4 Steps to Shorter Time-to-Revenue

New network architectures based on NFV/SDN aim to increase agility and innovation, while reducing cost and complexity for computing at the network edge. This calls for NFV infrastructure software optimized for higher compute density and networking performance, leveraging Commercial Off-The-Shelf (COTS) hardware.

By Fredrik Ehrenstråle

So what should operators, system integrators, and service providers focus on to achieve shorter time-to-revenue, and how?

These steps will facilitate their journey:

Step 1: Ensure flexible service deployment

There are three typical deployment scenarios.

  • Customer promise only: all services virtualized on the customer premise, using the Central Office for control.
  • PoP/Central Office only: all services at the central office, making the Customer Premise Equipment (CPE) as simple as possible.

These two scenarios are typical starting points to building virtual CPE (vCPE), and normally the services are moved into the Central Office.

  • Distributed: allows for maximum flexibility and provides full capacity for Service Deployment Flexibility. A more flexible model allows the system to choose location of the VNF based on the characteristics and function of the VNF.

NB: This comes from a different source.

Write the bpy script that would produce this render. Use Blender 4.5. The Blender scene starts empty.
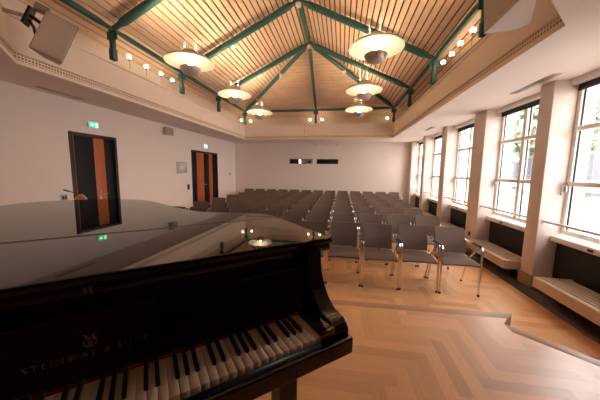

Step 2: Avoid vendor lock-in with standard APIs and protocols

NFV drives requirements on optimal resource use, and levels of freedom to choose vendor and change vendor without jeopardizing legacy investments. Standard APIs make it easier to build systems that support multiple vendors and reduce the risk of vendor lock-in.

  • DPDK provides architecture independent and optimized networking performance.
  • OPNFV is key to build NFV on open source and the integration between the central office NFVi platform and the orchestration.
  • NETCONF is a standard network management protocol and a good option for VNF lifecycle management and CPE to central office integration.

Step 3: Use centralized control and remote management to lower OpEx

Orchestrating the edge has multiple integration points. The least footprint intense option is to integrate with standard APIs and protocols such as NETCONF and REST directly in the orchestrator or in the NFV platform. The choice of integration depends on the implementation of orchestration and NFV platform. A standalone CPE should provide multiple ways of integrating with a central office to support a broad range of implementations.

As an alternative, a OpenStack based central office typically integrates with the customer premise using OpenStack internal APIs and services.

Step 4: Leverage white box and COTS-based implementations to lower CapEx

Providing on-demand deployment of network functions previously required purpose built appliances. This equipment is replaced by cost effective Commercial Off-The-Shelf (COTS) hardware, with highly integrated SoCs (on both ARM and x86 architectures), high performance processing, exceptional power efficiency, and hardware accelerators abstracted by standard APIs.

The virtualized networking performance depends on the hardware capacity at the customer premise, and there are several ways of ensuring that the software utilizes the hardware in the most optimal way:

  • Minimize resource utilization. Decrease the kernel size and remove unnecessary services to reduce RAM and CPU footprint. Using containers reduces memory utilization in the VNFs.
  • Use optimized open source implementations to build the data path. DPDK, ODP, OVS and OFP are all a good foundation to build a data path on.
  • Use software partitioning and core isolation to optimize the system performance. Isolating specific tasks removes system level bottlenecks and enables the performance of the platform.